Sorry About Teafolk... (10 September 1976)
I am sorry to hear of the impending closure of the Tetley factory in Bletchley. Sorry not only for the more obvious reasons. But also on what might be called sentimental grounds.
Tetley’s came to Bletchley in 1940, after their London premises had been bombed out and first occupied the factory at the corner of Osborne Street and Clifford Avenue which had previously been used by a dairy company.
They were never concerned solely with tea, especially during the war. The American GI required his cup of “cawffee” more than the British Tommy liked his cup of NAAFI tea and from 1942 onwards there was a steady stream of US Army vehicles taking containers of coffee from the factory to their camps to make sure that he got it.
When I arrived in Bletchley in early 1946 I lived for a few weeks in Clifford Avenue, right next door to the factory and vividly remember the strong smell of coffee that often permeated the atmosphere thereabouts. Coffee isn’t a bad smell as smells go, but when you have it all day and all night you tend to reach for the teapot instead.
The move to the new factory in Denbigh Road was made in 1949 or 1950. This was before the planned post-war expansion of Bletchley had begun, though the future industrial zones had already been designated under ordinary town planning. I think that that new factory and Wipac’s – who had also been bombed out of London and had occupied temporary premises in Bletchley – were the first to be built in the Denbigh Road after the war.
Today Tetley’s are best known for their tea bags. This should not be surprising, for they were the first makers of tea bags in this country.
Originally, tea bags were a European idea, but the Americans took it up, so that it is now generally believed to have originated there.
Tetley’s began making tea bags in 1947, but almost all those early ones were exported. Tetley’s were alone in the English market, but for several years they had an uphill struggle to sell them here, and they did not not get them on to the retail market until about 1952 or 1953. Then, when success finally came, so did competitors, and at length Lyons took them over.
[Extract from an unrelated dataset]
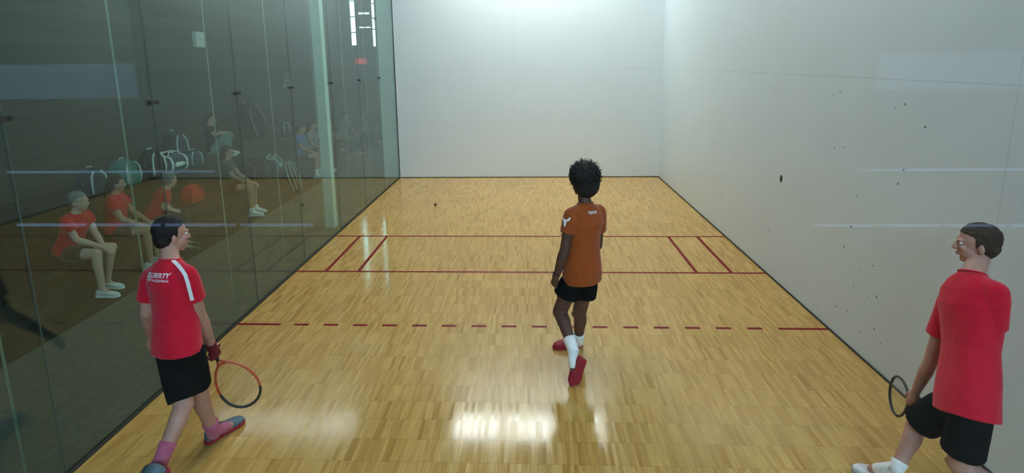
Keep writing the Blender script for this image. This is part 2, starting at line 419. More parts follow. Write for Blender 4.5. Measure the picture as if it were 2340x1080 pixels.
# far end of the lounge: bright glazing beside the entrance
window(k, -3.37, -3.20, 3.35, 5.9, 19.94, M['skyw'], 1, (3.8, 4.35, 4.9, 5.4)); k += 1
window(k, -2.58, -2.44, 3.30, 5.9, 19.94, M['skyw'], 1, (3.9, 4.3, 4.8)); k += 1
window(k, -3.08, -2.68, 4.44, 4.49, 19.94, M['skyw'], 2, ()); k += 1
window(k, -3.06, -2.66, 3.96, 3.99, 19.94, M['skyw'], 2, ()); k += 1
# lounge ceiling lamps
for i, y in enumerate((-3.0, 1.5, 6.0, 10.5, 15.0, 19.0)):
    lamp(-2.6, y, -1.4, y+.5, M['lamp3'], 'dim lounge ceiling light, %s counted from the back' % ['first', 'second', 'third', 'fourth', 'fifth', 'last'][i])
lamp(2.4, -3.2, 3.6, -2.7, M['lamp3'], 'dim lounge ceiling light behind the back glass of the court')

# bleacher: two tiers along the left lounge wall
TX1, TX2 = -2.12, -2.85
t = thing('bleacher_step', (-2.5, 8.7, 0), 'long dark lower step of the bleacher where most spectators sit', 'bleacher')
q = MB(); q.box((TX2+.002, 3.0, 0), (TX1-.05, 14.5, .40)); q.build('riser', M['tier'], t)
q = MB(); q.box((TX2+.002, 3.0, .40), (TX1, 14.5, .45)); q.build('seat_board', M['tier'], t)
t = thing('bleacher_step', (-3.4, 8.7, 0), 'long dark upper step of the bleacher where the bags stand', 'bleacher')
q = MB(); q.box((LX+.004, 3.0, 0), (TX2, 14.5, .85)); q.build('riser', M['tier'], t)
q = MB(); q.box((LX+.004, 3.0, .85), (TX2+.03, 14.5, .90)); q.build('seat_board', M['tier'], t)
M['mat'] = mottled('bench_shade_tone', (.022, .019, .014), (.034, .029, .022), 18, .95, .2, 200)  # dark tone for the bleacher's shade, laid on as colour
q = MB(); q.box((TX1-.045, 3.0, 0), (-1.72, 14.5, .006)); o = q.build('bench_shade', M['mat']); tag(o, 'long dark strip of painted bench shade on the lounge floor in front of the bleacher', 'painted shade')  # thin dark strip standing in for the shade of the lower step
# notice box on the lounge wall
t = thing('wall_box', (LX+.05, 11, 3.2), 'small white electrical box high on the dark lounge wall', 'wall box')
q = MB(); q.box((LX, 10.86, 3.06), (LX+.09, 11.16, 3.38)); q.build('housing', M['white'], t, bevel=.01)
q = MB(); q.box((LX+.09, 10.96, 3.2), (LX+.094, 11.02, 3.24)); q.build('lock', M['alu'], t)
# red exit sign and a pale notice far down the corridor
t = thing('exit_sign', (-2.6, 16.9, 2.6), 'small red lit exit sign hanging far down the corridor', 'exit sign')
M['exit'] = mat('red_lit_sign', (.6, .05, .05), .4, emit=(1., .08, .08), estr=.35)
q = MB(); q.box((-2.448, 17.2, 2.758-.09), (-2.448+.36, 17.26, 2.758+.09)); q.build('sign_face', M['exit'], t)
q = MB(); q.box((-2.448+.16, 17.22, 2.758+.09), (-2.448+.18, 17.24, HT)); q.build('hanger', M['frame'], t)
tag(t, t['label'], t['category'])
t = thing('notice_board', (LX+.02, 15.2, 2.2), 'dark notice board with pale strips far down the corridor wall', 'notice board')
q = MB(); q.box((LX, 14.9, 2.0), (-3.86, 15.5, 2.45)); q.build('board', M['frame'], t)
for zz in (2.06, 2.2, 2.32):
    q = MB(); q.box((-3.86, 14.95, zz), (-3.855, 15.45, zz+.07)); q.build('paper_strip', M['white'], t)
# ------------------------------------------------------------------ people
def skin(name, a, b_): M[name] = mottled(name, a, b_, 9, .55, .06, 130, .35)
skin('skin_brown', (.085, .038, .026), (.115, .055, .038))
skin('skin_light', (.42, .215, .16), (.50, .27, .21))
skin('skin_pale', (.55, .33, .27), (.62, .39, .32))
def cloth(name, a, b_=None, r=.85): M[name] = mottled(name, a, b_ or tuple(min(1, x*1.18) for x in a), 16, r, .25, 90, .15, sheen=.15)
cloth('orange', (.29, .058, .010), (.34, .07, .013)); cloth('red', (.55, .006, .026), (.63, .009, .034))
M['blackcloth'] = mottled('black_cloth', (.0045, .0045, .005), (.008, .008, .008), 16, .9, .25, 90, .08); cloth('whitecloth', (.75, .75, .74)); cloth('teal', (.16, .30, .28))
cloth('navy', (.018, .028, .05)); cloth('blue', (.05, .12, .32)); cloth('greycloth', (.30, .33, .36)); cloth('darkgrey', (.035, .04, .045))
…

Apart from British Rail and the brick industry, Tetley’s have been among the largest employers of labour in Bletchley. Wipac went out of the town long ago. M A Cook’s and Root’s brushworks have both closed. Other firms have become part of or subsidiaries to larger organisations. Just about the only manufacturer left unaffected in one way or another who were here when I came to the town seem to be Beacon Brushes and Valentin, Ord and Nagle’s. What with comparative newcomers, European Printers, also closing and Berry’s Magical leaving, there have been almost as many changes in the industrial sphere as in the retail trading sphere – and many of them by no means to the good.
But the Tetley affair I find particularly depressing. Here were a firm who introduced a now-famous household article to this country; who ventured to build a new factory before town expansion and before the new city was ever thought of; who eventually employed hundreds of people; who held fetes for them and their families in the factory grounds – and now, after 36 years in the town, nothing. No wonder we oldies feel that while we are not leaving Bletchley, Bletchley is leaving us!
As to Beacon’s Brushes and Valentin, Ord and Nagle’s – I have written previously about the history of brushmaking in Bletchley. So now just a few lines about VON, the glucose manufacturers.
This firm was the offspring of Mr John Cummings Nagle. He was born in 1862, spent part of his early life in the USA and introduced the glucose industry into this country from there.
After a close association with other successful glucose enterprises, he established the firm of Nagle Ltd at Fenny in the early 1920s and the firm became Valentin, Ord and Nagle’s a few years later.
He lived at the Woodlands, Aspley Guise, but after his retirement from active participation in the business in 1938 he went to live in Surrey, where he died at Guildford in 1948, aged 86.